The experiencing is also colored by mood and emotion. I find myself, for example, annoyed at a distracting noise and irritated at the difficulty of finding the right word. It seems that there is always an emotional color to my experiences, even when things are rather peaceful. The moods are clearly an expression of myself: They are perceptions of my relationship to my environment, perceptions of how events are meaningful to me, how they are valued or disvalued.

Ultimately, consciousness happens when an organism is "interested" in its environment.  This "interest" is based on an organism’s neediness (desire, libido).  We open ourselves to qualities in that we have evolved and learned to find certain qualities relevant (meaningful) to us as organisms which must constantly adapt in order to continue in existence.

It is these various things - the physical embodiment, the temporal coherence, the sedimentation of my life’s experiences, the coloring of mood and emotion - that constitute what James called the “me.”  And it is “me” that comes before the perspectival “I.”

Perspectives

A conscious entity can only be conscious of some small portion of total reality.  It is limited by its position in space, by the variety of its sense organs, by the sensitivity of those organs, by its access to its own processes, and more besides. In other words, each person has his or her own perspective on and understanding of the world. 

One consequence of perspectivity is that the contrast between objectivity and subjectivity is no longer terribly meaningful:  All you can ever have is a perspective, and although some perspectives are no doubt better than others, none qualifies as the ultimate perspective.

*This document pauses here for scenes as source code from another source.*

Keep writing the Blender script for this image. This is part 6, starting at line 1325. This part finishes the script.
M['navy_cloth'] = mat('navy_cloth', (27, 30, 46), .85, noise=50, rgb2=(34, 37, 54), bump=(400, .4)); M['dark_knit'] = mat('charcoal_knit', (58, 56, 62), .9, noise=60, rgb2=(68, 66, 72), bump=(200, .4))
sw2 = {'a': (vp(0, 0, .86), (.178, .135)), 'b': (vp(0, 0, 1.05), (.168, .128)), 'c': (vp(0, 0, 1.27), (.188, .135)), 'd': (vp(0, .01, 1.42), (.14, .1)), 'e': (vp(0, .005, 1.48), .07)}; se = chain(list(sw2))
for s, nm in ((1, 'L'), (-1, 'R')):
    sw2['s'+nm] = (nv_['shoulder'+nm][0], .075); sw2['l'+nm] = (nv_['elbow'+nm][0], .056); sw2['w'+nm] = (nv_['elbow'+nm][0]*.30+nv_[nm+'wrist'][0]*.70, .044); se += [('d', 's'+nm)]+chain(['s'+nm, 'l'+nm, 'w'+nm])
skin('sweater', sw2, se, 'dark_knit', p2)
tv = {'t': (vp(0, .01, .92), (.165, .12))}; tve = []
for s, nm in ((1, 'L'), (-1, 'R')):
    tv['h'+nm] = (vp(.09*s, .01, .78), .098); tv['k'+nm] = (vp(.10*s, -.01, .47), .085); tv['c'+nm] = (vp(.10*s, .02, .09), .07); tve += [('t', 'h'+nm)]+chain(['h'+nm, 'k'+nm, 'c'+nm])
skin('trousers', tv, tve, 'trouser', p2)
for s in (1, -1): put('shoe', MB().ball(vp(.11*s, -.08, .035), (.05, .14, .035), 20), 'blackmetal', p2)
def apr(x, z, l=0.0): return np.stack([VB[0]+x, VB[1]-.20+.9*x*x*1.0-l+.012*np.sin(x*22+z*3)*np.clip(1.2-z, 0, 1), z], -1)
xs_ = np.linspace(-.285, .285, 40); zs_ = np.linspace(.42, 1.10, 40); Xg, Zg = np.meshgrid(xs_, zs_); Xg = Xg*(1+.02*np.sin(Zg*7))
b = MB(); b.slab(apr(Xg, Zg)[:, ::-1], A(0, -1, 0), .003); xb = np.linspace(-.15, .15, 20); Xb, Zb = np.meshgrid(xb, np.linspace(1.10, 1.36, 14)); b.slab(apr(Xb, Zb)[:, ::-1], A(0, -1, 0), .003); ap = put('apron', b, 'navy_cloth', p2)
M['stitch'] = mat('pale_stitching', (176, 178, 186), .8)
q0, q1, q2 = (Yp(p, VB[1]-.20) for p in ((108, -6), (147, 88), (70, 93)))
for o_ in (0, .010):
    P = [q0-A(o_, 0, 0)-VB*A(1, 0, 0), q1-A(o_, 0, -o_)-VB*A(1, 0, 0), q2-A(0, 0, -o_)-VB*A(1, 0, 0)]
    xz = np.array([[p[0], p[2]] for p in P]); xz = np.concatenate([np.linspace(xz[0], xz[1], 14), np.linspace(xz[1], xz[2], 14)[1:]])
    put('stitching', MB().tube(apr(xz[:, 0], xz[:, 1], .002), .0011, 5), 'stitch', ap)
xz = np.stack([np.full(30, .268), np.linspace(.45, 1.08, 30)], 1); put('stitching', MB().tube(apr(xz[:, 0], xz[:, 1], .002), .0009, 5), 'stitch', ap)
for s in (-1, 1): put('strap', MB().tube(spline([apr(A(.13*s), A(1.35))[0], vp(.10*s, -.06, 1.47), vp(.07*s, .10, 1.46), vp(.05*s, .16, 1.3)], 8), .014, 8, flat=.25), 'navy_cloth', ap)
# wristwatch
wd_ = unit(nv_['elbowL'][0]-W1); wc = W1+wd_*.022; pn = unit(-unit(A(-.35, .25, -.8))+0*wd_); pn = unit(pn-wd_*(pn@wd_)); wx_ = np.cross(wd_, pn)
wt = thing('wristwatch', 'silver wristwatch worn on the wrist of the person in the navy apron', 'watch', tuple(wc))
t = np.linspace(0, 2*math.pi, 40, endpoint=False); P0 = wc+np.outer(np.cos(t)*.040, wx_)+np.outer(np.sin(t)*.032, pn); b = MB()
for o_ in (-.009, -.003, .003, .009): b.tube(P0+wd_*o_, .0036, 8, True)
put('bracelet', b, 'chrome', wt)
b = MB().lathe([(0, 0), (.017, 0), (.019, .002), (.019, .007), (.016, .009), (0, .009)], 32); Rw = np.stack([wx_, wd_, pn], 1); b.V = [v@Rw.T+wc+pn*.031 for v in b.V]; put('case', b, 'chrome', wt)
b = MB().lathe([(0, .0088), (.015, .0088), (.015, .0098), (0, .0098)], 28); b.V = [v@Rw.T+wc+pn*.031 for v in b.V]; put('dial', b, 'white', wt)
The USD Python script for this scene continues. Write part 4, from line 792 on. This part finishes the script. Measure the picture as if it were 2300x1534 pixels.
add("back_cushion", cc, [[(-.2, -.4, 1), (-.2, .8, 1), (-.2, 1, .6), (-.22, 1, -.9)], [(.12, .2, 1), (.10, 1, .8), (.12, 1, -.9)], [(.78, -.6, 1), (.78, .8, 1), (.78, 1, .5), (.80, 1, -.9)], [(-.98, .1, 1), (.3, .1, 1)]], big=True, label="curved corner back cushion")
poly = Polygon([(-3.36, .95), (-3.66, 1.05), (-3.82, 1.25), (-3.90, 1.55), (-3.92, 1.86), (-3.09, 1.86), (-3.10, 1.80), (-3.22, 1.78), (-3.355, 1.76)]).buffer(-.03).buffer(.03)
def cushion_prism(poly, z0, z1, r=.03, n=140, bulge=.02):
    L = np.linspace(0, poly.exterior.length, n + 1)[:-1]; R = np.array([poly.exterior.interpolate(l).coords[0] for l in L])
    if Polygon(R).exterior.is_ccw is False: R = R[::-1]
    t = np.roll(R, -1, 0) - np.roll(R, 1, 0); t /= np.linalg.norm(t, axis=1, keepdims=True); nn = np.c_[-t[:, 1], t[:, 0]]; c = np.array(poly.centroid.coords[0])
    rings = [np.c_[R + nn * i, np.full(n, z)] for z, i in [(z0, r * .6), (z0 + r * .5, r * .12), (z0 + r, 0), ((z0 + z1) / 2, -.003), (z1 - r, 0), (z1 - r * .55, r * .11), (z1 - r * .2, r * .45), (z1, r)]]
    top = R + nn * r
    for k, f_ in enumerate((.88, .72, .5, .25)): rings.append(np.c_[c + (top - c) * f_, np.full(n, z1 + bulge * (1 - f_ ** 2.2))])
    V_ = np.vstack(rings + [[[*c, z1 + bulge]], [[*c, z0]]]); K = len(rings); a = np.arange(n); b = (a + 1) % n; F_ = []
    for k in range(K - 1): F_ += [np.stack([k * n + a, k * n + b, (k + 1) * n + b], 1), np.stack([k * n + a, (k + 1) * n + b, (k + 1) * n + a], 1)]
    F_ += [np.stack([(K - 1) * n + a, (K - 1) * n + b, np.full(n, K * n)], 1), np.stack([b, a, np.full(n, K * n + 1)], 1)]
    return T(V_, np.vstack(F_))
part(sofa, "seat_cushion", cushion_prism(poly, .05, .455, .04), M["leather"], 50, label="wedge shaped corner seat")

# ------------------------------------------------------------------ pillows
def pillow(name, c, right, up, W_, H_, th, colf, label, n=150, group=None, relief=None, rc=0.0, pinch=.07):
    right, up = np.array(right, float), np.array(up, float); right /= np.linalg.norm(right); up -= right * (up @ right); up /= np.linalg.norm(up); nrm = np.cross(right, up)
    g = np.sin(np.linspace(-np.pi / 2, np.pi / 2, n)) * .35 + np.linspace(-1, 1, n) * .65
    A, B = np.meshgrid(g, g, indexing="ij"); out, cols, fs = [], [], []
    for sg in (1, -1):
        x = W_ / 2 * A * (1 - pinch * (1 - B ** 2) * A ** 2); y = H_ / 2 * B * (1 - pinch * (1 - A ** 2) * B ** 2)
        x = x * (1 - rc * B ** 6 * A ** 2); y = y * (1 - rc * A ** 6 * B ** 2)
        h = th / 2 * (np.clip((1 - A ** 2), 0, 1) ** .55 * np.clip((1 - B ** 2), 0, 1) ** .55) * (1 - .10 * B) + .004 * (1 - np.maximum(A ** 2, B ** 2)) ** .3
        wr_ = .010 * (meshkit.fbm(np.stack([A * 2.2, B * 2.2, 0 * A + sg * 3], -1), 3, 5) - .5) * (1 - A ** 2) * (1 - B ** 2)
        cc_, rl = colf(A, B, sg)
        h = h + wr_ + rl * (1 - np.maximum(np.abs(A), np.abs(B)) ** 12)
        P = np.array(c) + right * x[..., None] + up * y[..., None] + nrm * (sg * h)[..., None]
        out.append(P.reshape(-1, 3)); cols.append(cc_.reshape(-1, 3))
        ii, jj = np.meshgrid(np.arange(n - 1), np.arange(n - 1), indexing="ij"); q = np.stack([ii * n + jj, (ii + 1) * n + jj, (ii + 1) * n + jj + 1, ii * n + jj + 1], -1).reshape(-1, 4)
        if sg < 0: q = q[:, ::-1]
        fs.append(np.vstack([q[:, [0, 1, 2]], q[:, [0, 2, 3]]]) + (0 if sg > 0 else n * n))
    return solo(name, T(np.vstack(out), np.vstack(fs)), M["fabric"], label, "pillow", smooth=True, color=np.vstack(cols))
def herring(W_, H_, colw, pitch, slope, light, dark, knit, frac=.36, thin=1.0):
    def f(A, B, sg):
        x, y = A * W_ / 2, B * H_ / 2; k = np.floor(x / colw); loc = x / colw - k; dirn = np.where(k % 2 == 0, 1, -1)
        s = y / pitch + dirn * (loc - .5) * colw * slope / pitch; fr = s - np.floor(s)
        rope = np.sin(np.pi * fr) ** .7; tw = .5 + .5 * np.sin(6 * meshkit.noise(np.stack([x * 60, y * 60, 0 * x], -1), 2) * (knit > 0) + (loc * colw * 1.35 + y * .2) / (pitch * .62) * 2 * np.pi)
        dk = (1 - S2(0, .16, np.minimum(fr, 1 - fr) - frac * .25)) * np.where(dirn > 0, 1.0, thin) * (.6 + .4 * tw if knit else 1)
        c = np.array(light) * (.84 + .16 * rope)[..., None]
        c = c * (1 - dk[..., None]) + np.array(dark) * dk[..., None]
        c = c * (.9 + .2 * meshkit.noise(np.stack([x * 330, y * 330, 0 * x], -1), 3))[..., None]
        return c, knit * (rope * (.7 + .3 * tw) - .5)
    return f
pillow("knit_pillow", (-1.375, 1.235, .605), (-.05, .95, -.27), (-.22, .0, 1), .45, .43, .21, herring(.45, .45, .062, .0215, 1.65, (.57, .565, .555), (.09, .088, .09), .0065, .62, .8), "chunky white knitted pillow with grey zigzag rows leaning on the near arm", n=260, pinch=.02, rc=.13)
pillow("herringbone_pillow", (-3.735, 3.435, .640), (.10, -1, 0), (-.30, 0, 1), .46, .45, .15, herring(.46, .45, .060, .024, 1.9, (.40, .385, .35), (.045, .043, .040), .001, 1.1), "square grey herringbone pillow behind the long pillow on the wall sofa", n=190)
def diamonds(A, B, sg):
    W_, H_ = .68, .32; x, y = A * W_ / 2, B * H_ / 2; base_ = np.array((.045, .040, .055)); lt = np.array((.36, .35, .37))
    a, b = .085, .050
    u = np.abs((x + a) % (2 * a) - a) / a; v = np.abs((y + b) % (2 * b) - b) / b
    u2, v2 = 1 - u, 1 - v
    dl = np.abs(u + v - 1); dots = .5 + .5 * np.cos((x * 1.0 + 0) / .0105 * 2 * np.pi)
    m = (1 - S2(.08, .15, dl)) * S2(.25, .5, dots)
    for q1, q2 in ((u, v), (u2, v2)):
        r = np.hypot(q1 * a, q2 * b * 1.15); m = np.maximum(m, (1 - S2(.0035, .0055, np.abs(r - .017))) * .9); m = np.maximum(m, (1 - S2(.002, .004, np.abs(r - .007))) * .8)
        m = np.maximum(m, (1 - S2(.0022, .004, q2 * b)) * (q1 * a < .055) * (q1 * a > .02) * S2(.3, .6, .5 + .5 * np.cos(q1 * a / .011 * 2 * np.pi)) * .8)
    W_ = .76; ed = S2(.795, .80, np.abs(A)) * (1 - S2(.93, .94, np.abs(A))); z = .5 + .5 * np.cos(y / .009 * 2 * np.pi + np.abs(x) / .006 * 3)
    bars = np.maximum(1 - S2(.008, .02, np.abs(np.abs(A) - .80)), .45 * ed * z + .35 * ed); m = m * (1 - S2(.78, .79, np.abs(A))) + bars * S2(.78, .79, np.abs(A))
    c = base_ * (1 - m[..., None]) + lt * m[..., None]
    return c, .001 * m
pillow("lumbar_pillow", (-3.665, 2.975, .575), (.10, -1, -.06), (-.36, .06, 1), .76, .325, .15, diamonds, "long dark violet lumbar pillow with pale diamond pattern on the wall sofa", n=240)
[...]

If you want to understand the entirety of reality, you will need to add all possible perspectives together.  This is, of course, impossible, so we can only do our best to comprehend the infinite.  And in order to move towards comprehension, we must have a great respect for the variety of perspectives we come across, because each can and will contribute to our understanding of the whole.

The differentiations that are meaningful for you may not be meaningful for me.  Yet they both refer to the same reality.  We are therefore ultimately capable of understanding each other.